Rosalind Shaw, Memories of the Slave Trade: Ritual and the Historical Imagination in Sierra Leone

This is not strictly a history book, but it is about history in really important ways. It is about not only how historical events shape our societies, but about how the ways that we remember those events shape our everyday lives in profound ways. In this case, the book is about how people in Sierra Leone, in West Africa, remember the slave trade and how subsequent experiences of colonialism, dictatorship, civil war and reconciliation interacted with those memories. Shaw examines this topic using the rituals and beliefs of Temne-speaking people as her sources.

One of the reasons I love this book is because Shaw demolishes the notion the West Africans do not remember or care deeply about the transatlantic slave trade. Slavery and the slave trade are discussed extensively in contemporary West Africa. This article ‘West African Antislavery Movements’ covers the numerous social movements in Benin, Mali, Mauritania and Niger which directly address slavery and its legacies in the region. There have been prominent apologies by West African governments for the slave trade. One public apology by the descendants of the Abass family is displayed in the Seriki Abass museum, Badagry, Nigeria. Where in the UK can you see an apology by a prominent British family for involvement in the slave trade or slavery?

The transatlantic slave trade had a profound impact on West African societies. In this book, Shaw uses a combination of historical sources from the archives, oral histories and traditions and ethnographic observation of everyday life, to follow one particular reverberation that rippled through the ritual lives of Temne communities. She shows how people changed their ritual and spiritual practices in the 18th century to cope with shockwaves that spread from slave-trading forts on the coast into remote communities.

These changes intersected with the sudden accumulation of new wealth by those African enslavers and associated traders who were profiteering from human trafficking. Individuals who became suddenly wealthy were the object of suspicion: had they benefited from the theft of the sons and daughters of these communities. Thus, the European commodities and currency brought by the slavers became tainted and associated with malevolent forces.

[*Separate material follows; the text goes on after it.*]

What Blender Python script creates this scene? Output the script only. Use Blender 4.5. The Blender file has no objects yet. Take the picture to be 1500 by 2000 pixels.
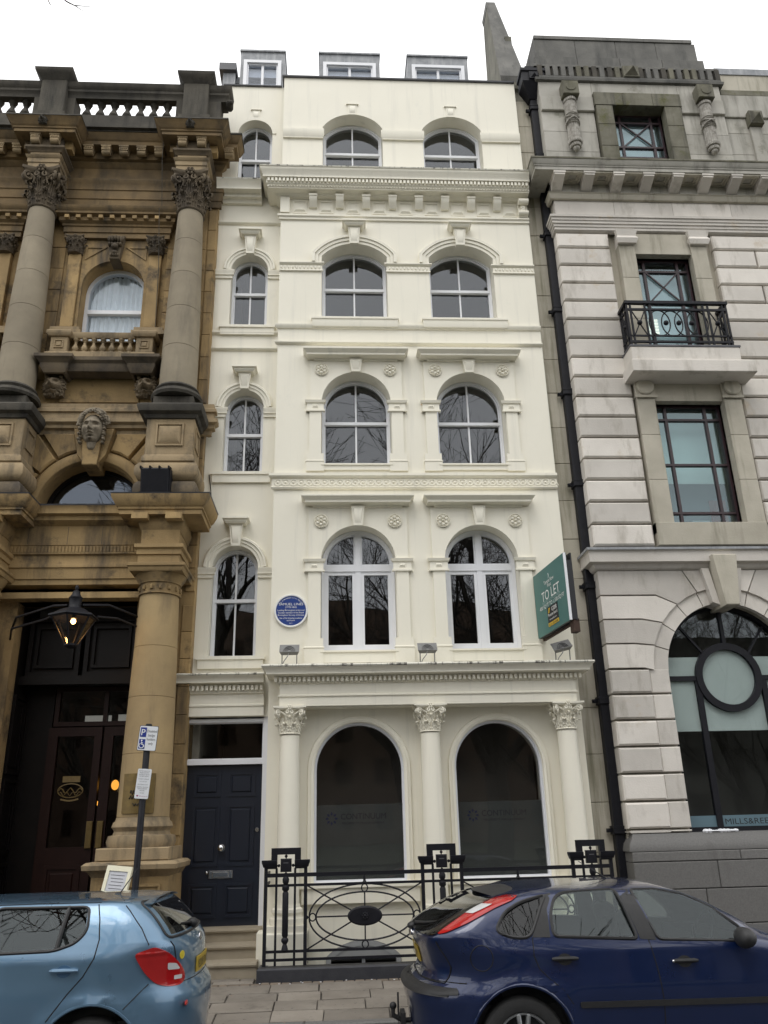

The abolition of the slave trade, while it slowly brought the forced transportation of people from Sierra Leone to an end, did not end slavery or economic exploitation. Plantations grew and developed in West Africa, frequently under the sway of the new British Crown Colony of Sierra Leone, established in 1807. The ritual imagination that communities had developed to cope with the slave trade was applied to these new forms of labour exploitation and wealth. When the colonial state rapidly, and violently, expanded in 1896-1898 in order to establish more intensive plantation systems, again ritual and spiritual practice were one of several tool-kits communities could use to understand, explain and weather the colonial storm.

Shaw brings her study up to the present-day and, in fact, is more concerned with the 21st century repercussions of the post-civil war society in Sierra Leone. The themes remain familiar; labour exploitation, violence, ill-gotten wealth. What Shaw’s work does is show how important history is to how people are participating in or trying to cope with these global currents. It is a book about a very particular place, and a place that might seem quite out-of-the-way and insignificant, but it takes that place, its history and its people’s beliefs very seriously, as we all should. Whether in Sierra Leone or Scotland, the way we remember our history changes the way we face our future.